Il crudo di ricciola è una delizia del palato. Accompagnato da insalata di fragole, mango disidratato, germogli e condimento allo yogurt sorprende per l’azzardo degli accostamenti, azzeccati comunque in una giornata post pioggia e piena di sole frizzante d’aria. Sembra tutto così semplice e facile, in realtà è tutto così controllato e curato che anche una virgola stonerebbe. Pier, che in vita sua ha pure suonato il contrabbasso, gesticola per  spiegare il confine tra tradizione e interpretazione, la sua. Non serve più di tanto, parla la cucina. La creatività va da sola quando accanto a una insalata russa lo chef serve una crema di piselli con spuma di patata all’olio di oliva e un centrifugato di carota, da bere con la cannuccia. Già visto con il centrifugato di piselli di Adrià?  Bene, quanti arrosti abbiamo dovuto sopportare?

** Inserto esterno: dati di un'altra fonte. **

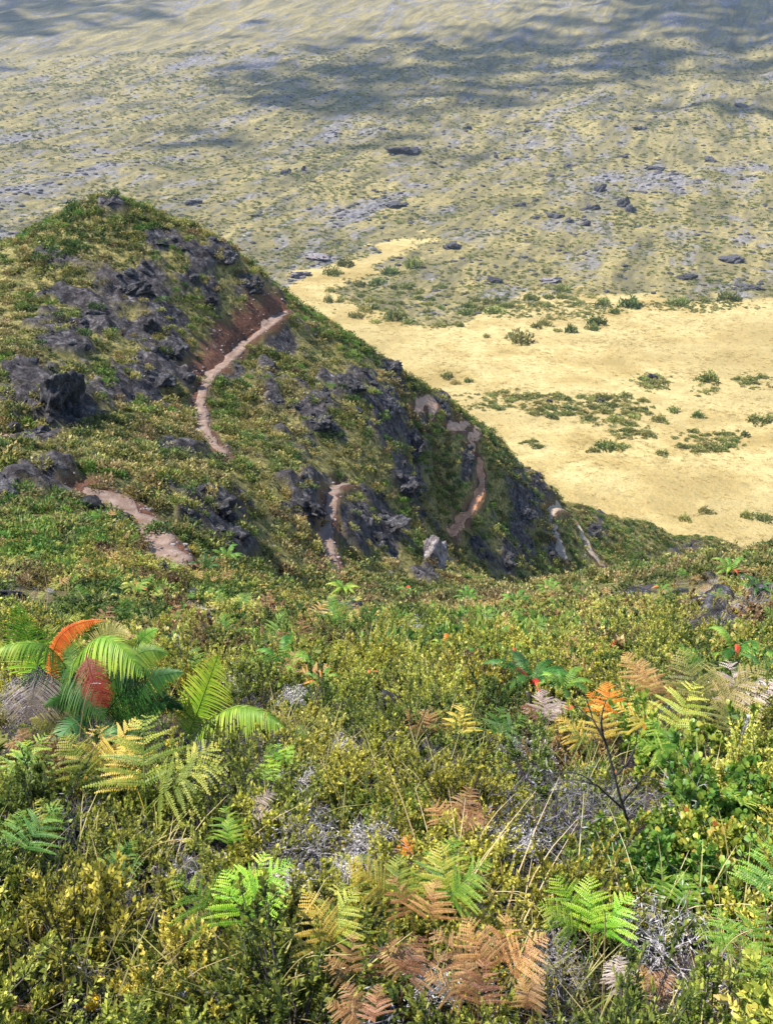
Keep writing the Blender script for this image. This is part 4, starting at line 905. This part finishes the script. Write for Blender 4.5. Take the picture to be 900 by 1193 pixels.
# --- black bare branch, grass stalks, flowers
def px_tube(g, pts, Y, r0, r1, base):
    P = np.array([at_y(a, b, Y+c)-base for a, b, c in pts]); Q = bez(P[0], 2*P[len(P)//2]-.5*(P[0]+P[-1]), P[-1], 10) if len(P) == 3 else P
    g.polytube(Q, r0, r1)
p = spot(735, 985, .05); g = G(); Yb = p[1]
for pts, r0, r1 in (([(740,985,0),(722,930,-.05),(706,868,0),(690,838,.05),(680,806,.1)], .0075, .0022), ([(706,868,0),(700,842,-.1),(706,815,-.1)], .006, .002), ([(715,905,0),(735,880,.1),(742,850,.1)], .006, .002), ([(724,935,0),(750,905,-.1),(765,890,-.1)], .007, .002),
    ([(690,838,.05),(668,818,.1),(655,790,.15)], .004, .0012), ([(728,945,0),(695,915,-.1),(670,908,-.1),(600,915,-.1)], .006, .0015), ([(690,912,-.1),(650,900,-.1),(590,925,-.1)], .004, .0012), ([(750,905,-.1),(772,912,-.2),(785,925,-.2)], .004, .0015)):
    px_tube(g, pts, Yb, r0, r1, p)
o = link('bare_branch', g.mesh('bare_branch', True), M['dark_stem'], loc=p); tag(o, 'bare black branch rising beside the bilberry bush', 'branch')
LAND.append((705,860,'bare black branch'))
GS = [((852,945),(856,895),(868,842),30,'white','long white seed head above the bilberry bush'),((90,890),(96,835),(106,796),10,'white','tall straw stalk with white head in front of the big fern'),((592,1010),(590,975),(591,952),22,'tan','short tan seed head by the rusty bracken'),((640,1070),(632,1000),(621,946),26,'tan','tall tan seed stalk beside the dark dead bush'),
 ((712,1030),(690,985),(664,950),28,'tan','slanting tan seed head in front of the bilberry'),((47,1130),(47,1105),(48,1078),22,'tan','tan seed head over golden heath at the picture edge'),((70,1190),(74,1130),(62,1102),14,'straw','bent straw stalk in the bottom corner'),((150,1050),(162,1000),(212,978),26,'tan','seed head bending flat over dark twigs'),((188,1060),(205,1020),(240,992),16,'straw','slanting straw stalk beside the bright bracken'),
 ((180,1040),(178,1025),(182,1003),14,'tan','small tan seed head among golden heath'),((300,1193),(330,1140),(362,1110),10,'straw','thin straw stalk crossing the bottom grass'),((230,1190),(310,1150),(398,1128),10,'straw','long straw stalk lying low across the bottom'),((705,1040),(706,1015),(704,1000),14,'tan','small tan seed head under the bilberry leaves'),((660,1060),(655,1045),(648,1033),14,'tan','little tan head beside the bright lime bracken'),
 ((842,1180),(838,1120),(870,1085),14,'tan','seed head bending beside the green bracken'),((878,1193),(884,1130),(893,1065),16,'tan','upright tan stalk at the picture edge'),((858,1193),(862,1120),(856,1096),12,'straw','straw stalk in front of the dark hollow'),((700,1193),(704,1100),(703,1060),10,'straw','thin straw stalk before the bright lime bracken'),((812,1130),(800,1080),(802,1040),12,'straw','upright straw stalk by the white twig bush'),
 ((762,1060),(752,1020),(748,1000),16,'tan','upright tan head before the bilberry bush'),((690,1193),(640,1120),(565,1040),10,'straw','long leaning straw stalk past the tan bracken'),((140,1193),(100,1140),(62,1095),8,'straw','long straw stalk behind the yellow flower'),((560,1193),(556,1130),(572,1100),8,'straw','thin stalk among the tan bracken'),((20,1193),(16,1150),(10,1105),10,'straw','straw stalk at the bottom corner'),((285,760),(290,735),(284,700),8,'straw','thin straw stalk uphill of the lime fern'),((695,790),(696,765),(694,742),16,'tan','pale seed spike on the slope behind the black branch')]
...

Bussetti ha capito che in cucina bisogna sgobbare, qui ai confini con la Langa astigiana è più difficile che altrove. La sostanza appaga l’occhio, ma anche lo stomaco. I primi piatti sono una sfilata di leccornie: dagli agnolotti fatti con pasta al cacao, ripieno di carni bianche (coniglio, pollo), origano fresco, scorza di arancio e mozzarella di bufala, agli spaghetti con punte di asparagi, maggiorana e bottarga, in un bel contrasto di sapori e sapidità. Piccolo premio ai tortelli. Piccolo capolavoro culinario: sono stati serviti ripieni di robiola con menta, nocciola tonda gentile di Langa, succo di piselli crudi e olio di zenzero.

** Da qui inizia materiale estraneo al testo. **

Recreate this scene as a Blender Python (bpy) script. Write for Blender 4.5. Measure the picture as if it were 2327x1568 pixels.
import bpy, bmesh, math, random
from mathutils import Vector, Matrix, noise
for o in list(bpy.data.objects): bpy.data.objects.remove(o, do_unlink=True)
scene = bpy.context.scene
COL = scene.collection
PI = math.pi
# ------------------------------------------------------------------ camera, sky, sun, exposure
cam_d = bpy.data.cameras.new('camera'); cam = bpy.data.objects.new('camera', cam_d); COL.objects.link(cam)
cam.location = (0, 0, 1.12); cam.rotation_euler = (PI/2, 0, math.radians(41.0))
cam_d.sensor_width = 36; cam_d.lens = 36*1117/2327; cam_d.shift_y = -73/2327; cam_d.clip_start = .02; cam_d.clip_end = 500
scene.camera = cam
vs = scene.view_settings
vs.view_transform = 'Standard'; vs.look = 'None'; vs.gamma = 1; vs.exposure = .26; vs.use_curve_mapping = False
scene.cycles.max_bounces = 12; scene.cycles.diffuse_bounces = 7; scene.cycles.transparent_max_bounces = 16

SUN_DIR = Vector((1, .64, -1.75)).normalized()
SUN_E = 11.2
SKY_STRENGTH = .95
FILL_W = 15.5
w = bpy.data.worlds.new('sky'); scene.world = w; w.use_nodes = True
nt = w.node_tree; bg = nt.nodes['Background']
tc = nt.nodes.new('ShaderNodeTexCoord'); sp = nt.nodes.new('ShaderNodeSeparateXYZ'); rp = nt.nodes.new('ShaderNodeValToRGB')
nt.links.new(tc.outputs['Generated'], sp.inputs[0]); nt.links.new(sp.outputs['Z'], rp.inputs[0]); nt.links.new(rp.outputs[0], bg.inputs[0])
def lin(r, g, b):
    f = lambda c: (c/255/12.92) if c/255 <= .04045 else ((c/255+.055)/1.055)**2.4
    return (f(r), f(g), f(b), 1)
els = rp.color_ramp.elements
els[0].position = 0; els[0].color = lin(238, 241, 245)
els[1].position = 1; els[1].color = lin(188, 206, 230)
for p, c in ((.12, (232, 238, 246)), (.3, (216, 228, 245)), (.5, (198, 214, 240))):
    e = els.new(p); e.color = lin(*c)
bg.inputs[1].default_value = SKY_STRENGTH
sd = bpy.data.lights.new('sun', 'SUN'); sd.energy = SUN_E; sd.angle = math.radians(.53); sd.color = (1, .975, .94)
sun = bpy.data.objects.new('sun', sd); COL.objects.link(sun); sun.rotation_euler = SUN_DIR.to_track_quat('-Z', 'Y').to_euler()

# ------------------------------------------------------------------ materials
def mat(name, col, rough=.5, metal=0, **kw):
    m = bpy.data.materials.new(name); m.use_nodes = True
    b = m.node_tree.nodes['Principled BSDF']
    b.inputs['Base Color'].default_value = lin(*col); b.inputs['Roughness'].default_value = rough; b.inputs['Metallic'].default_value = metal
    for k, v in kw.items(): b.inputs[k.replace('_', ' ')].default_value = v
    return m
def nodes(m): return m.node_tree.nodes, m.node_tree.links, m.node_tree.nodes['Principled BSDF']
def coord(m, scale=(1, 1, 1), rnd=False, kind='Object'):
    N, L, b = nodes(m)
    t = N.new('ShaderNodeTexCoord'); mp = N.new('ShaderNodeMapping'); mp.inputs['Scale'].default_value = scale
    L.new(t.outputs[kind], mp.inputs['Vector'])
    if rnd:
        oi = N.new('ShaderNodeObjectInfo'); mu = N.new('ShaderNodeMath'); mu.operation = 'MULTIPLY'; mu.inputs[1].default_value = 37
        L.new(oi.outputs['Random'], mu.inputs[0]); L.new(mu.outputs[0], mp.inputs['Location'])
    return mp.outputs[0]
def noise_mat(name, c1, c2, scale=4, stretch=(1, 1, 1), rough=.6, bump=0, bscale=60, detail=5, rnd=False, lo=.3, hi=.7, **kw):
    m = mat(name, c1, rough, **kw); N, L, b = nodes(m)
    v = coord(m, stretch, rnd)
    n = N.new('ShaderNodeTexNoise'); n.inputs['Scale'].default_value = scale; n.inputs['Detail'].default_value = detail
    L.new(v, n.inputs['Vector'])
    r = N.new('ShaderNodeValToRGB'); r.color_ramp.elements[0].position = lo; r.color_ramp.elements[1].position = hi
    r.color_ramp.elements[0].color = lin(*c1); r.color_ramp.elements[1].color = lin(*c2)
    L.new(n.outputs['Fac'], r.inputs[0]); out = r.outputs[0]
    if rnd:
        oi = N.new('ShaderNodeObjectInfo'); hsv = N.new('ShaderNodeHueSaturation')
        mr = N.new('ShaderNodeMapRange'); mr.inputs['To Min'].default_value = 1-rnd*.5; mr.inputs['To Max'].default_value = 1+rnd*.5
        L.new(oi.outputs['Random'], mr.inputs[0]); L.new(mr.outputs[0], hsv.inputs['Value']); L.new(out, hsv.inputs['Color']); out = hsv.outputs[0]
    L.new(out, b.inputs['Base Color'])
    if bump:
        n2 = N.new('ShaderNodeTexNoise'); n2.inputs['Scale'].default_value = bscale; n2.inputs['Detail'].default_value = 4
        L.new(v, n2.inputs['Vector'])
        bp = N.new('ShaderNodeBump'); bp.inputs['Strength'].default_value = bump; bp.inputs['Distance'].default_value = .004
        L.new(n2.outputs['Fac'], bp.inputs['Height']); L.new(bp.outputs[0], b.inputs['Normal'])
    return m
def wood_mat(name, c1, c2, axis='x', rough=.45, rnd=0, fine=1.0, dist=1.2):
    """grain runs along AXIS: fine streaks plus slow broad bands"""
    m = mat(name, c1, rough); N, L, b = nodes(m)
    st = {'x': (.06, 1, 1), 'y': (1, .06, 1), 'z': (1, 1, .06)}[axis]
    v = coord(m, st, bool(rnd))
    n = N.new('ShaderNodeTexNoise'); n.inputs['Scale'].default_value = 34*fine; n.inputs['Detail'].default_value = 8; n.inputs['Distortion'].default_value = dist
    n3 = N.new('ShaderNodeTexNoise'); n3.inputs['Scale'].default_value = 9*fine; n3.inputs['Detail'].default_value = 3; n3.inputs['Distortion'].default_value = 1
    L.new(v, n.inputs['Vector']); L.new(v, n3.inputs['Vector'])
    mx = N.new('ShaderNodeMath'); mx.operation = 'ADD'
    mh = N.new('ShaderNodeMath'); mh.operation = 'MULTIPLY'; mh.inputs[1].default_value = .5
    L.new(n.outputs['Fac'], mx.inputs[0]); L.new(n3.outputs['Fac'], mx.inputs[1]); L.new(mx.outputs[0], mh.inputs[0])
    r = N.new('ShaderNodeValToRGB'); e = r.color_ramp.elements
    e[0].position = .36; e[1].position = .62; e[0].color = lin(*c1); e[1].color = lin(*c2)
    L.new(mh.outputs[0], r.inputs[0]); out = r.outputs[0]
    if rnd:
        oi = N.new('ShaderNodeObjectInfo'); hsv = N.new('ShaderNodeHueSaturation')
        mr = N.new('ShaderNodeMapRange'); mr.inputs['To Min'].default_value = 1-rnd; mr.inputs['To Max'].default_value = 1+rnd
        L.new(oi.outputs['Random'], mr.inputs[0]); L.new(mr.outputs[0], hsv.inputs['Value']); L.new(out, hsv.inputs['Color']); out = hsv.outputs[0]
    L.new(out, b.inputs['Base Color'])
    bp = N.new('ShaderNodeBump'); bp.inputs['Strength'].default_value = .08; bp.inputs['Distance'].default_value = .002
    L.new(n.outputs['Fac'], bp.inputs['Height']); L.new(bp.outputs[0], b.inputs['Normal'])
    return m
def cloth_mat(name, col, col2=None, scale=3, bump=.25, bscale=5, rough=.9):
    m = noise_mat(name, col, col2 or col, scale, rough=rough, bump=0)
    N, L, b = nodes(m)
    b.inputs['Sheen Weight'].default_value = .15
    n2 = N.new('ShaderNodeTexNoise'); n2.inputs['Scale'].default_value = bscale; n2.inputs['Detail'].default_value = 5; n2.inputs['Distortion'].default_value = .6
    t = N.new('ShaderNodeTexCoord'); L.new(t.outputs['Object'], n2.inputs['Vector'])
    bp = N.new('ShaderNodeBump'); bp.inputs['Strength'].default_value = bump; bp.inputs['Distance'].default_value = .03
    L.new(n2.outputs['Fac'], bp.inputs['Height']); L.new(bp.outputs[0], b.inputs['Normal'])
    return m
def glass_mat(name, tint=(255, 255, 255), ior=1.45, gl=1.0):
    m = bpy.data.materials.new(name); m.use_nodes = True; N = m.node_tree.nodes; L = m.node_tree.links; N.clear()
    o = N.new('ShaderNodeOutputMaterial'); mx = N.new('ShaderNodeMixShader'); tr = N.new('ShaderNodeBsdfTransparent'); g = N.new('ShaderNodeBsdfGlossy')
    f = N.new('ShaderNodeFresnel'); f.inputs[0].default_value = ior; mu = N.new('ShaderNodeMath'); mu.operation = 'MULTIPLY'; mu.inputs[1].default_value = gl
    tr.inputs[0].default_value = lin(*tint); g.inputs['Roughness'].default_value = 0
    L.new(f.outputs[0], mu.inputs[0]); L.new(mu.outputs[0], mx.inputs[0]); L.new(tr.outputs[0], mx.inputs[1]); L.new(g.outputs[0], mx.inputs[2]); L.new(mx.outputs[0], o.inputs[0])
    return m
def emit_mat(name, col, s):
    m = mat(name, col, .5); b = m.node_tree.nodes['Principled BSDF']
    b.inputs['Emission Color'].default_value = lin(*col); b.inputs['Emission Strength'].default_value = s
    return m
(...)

Sono contrario al dolce nel menu , ma primo goloso al termine della colazione se lo presentano come si deve. E se il gioco è così simpatico come ha saputo fare questo chef-artista, appassionato lettore di un caro amico comune, scrittore, Martin Hocke e delle sue saghe con gufi, allocchi e barbagianni protagonisti. La consueta panna cotta che diventa costruzione nel piatto in due versioni: semifreddo con gelatina di amaretto e toffee al caffè e gelatina allo stesso. Bella anche la costruzione cromatica e negli scatti fotografici di Susannah Bosanquet. Come per l’insalata di fragole con succo al profumo di lime, gelato allo zenzero e schiuma al Campari. Una nuvola di dolcezza. Come l’ambiente che accoglie il gourmet e davvero lo fa sentire a proprio agio.